Private equity firms Carlyle, Primavera and Fountainvest have pulled out of taking Nasdaq-listed Shanda Games private for $1.9 billion, the online gaming company said Wednesday.
Perfect World, a Chinese online gaming peer, also dropped out of the deal, according to the statement. It is selling all of its 30.3 million shares to an affiliate of Chinese broker Orient Securities for $104.6 million in cash.
Stepping up to take their place in the take-private deal are Chinese companies Orient Securities, Haitong Securities and Ningxia Zhongyin Cashmere International.
Mainland China-based Shanda Games did not give a reason for the change in consortium members. The news comes as private equity sources say it has become harder for funds to gather leveraged loans for buyouts.
US institutional investors have pushed back on pricing of high-yield loans sold by Asian companies of late, partly due to rising geopolitical risks.

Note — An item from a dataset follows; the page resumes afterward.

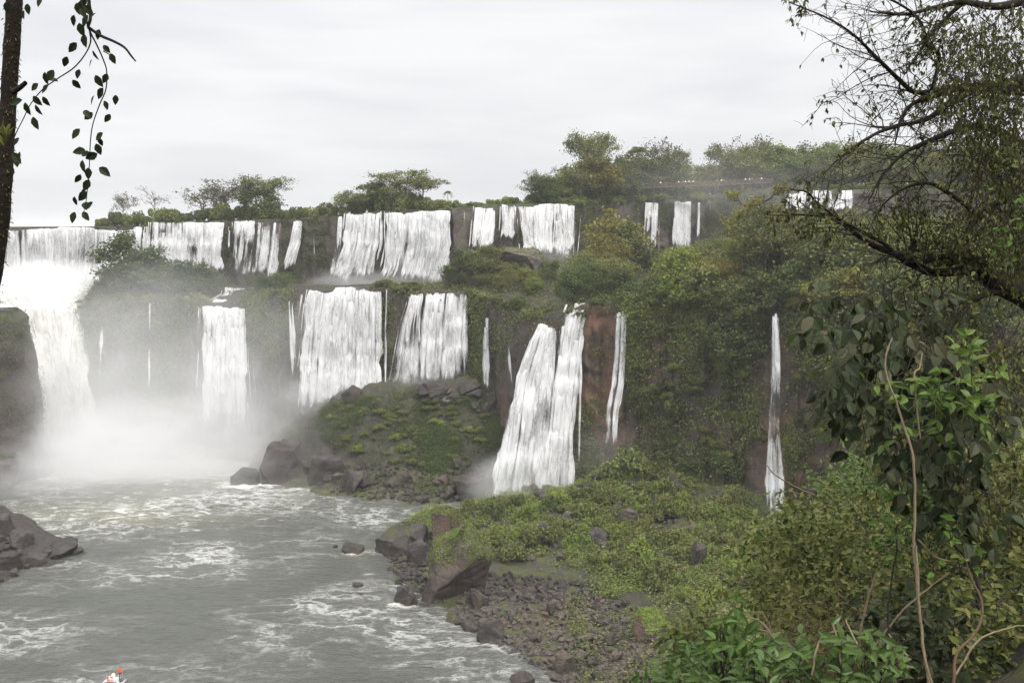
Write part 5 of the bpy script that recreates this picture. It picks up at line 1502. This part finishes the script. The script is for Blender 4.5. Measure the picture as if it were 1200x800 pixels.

Investor sentiment took a beating during early August as Russia amassed troops on Ukraine’s border and European woes came to the fore, with Italy slipping back into a recession and Portugal bailing out one of its banks.
According to EPFR Global, which tracks fund flows, redemptions from high-yield and floating-rate funds hit record levels in early August. Investors pulled out more than $8 billion from US high-yield funds, while floating-rate bond funds experienced record-setting outflows after US Federal Reserve chairman Janet Yellen said in July that valuations of high yield bonds and leveraged loans appeared stretched.
Another online gaming deal, Giant Interactive's $850 million buyout loan, which financed a take-private bid by a consortium of investors including Giant Interactive chairman Yuzhu Shi, Baring Private Equity Asia and Hony Capital, struggled towards the end of syndication according to loan market sources.
Chinese packaging company HCP, held by private equity firm TPG pulled its $380 million covenant-lite loan that targeted US institutional investors.
Carlyle joined the bidding consortium in May, according to Shanda's website. The private equity players had agreed to invest alongside Shanda Games’ controlling shareholders to take the firm private. Shanda Interactive owns 65% of Shanda Games.
Shanda Games said on Wednesday that the terms of the take-private proposal are unchanged. The consortium still wants to acquire Shanda Games for US$3.45 per class A or class B ordinary share of Shanda Games, or US$6.90 per ADS.
One of Shanda Games’ independent directors, Andy Lin, is affiliated with Orient.
Shanda provides a diverse portfolio of online games and interactive entertainment, including massively multi-player online role playing games (MMORPGs), casual online games, network PC games, cartoon, literary and music content. Shanda listed in 2009.